The ministry affirmed that it is currently working on restoring the account.
The statement continued saying that the terrorist group “fears hearing the truth in the Minister’s tweets, which often exposes their terrorist nature.”
All necessary measures will be taken to hold accountable the individuals behind this despicable act, according to the ministry.

The hackers also posted a fake report that Qatar had severed relations with several neighboring countries.
FBI experts are helping with the investigation, sources close to the case told AFP on Friday.

The news follows the alleged hacking of the Qatar News Agency, which saw pro-Iran statements posted, attributed to the Emir Sheikh Tamim bin Hamad Al-Thani.
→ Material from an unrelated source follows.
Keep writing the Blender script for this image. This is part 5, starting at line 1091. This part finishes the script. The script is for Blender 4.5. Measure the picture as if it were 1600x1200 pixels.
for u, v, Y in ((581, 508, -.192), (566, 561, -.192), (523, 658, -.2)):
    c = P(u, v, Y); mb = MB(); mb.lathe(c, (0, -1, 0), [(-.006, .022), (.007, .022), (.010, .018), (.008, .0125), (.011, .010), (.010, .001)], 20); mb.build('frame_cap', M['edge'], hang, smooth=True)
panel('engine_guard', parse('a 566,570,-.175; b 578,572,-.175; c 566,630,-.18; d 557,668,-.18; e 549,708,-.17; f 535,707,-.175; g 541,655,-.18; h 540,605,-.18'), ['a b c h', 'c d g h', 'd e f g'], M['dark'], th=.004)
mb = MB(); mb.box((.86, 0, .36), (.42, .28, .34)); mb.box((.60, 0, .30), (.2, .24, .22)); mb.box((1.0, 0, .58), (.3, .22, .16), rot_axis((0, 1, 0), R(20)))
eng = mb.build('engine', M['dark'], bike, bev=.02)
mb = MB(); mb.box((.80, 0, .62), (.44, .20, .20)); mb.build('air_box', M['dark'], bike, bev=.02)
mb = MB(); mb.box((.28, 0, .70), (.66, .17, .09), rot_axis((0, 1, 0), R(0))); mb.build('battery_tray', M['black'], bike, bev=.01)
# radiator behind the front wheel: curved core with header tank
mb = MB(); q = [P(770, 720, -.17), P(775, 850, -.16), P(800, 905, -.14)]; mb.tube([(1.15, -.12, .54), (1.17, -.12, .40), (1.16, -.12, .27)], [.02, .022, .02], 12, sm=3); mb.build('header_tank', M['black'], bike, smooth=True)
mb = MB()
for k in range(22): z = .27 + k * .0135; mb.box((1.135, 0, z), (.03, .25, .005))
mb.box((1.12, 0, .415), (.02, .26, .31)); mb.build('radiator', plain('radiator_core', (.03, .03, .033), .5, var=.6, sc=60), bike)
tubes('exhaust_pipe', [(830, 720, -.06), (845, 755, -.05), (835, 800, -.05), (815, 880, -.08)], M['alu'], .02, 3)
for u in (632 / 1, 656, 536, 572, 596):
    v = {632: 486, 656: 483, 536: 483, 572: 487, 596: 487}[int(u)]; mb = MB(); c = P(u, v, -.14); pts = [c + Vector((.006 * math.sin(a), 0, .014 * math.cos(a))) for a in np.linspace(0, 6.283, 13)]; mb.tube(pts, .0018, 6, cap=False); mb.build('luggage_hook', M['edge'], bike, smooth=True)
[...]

Some critics have however cast doubt over claims that the Qatar News Agency was subject to a cyberattack. Al Arabiya News Channel’s English website, for example, provided evidence that the agency was not subject to a hack.

In a related matter, it has been reported that Yousef Al-Otaiba, the UAE’s ambassador to the US, had his email account hacked. The Daily Beast reported that the hackers had been in contact to offer a sample of some of the emails.

Embassy spokeswoman Lamiyae Jbari confirmed to The Daily Beast that the Hotmail address in the emails belongs to Al-Otaiba.

Jbari said The Daily Beast’s phone call was the first the embassy had heard of the account being hacked and the contents leaked. “I’m sure you’re not the only one who received it,” Jbari told the website.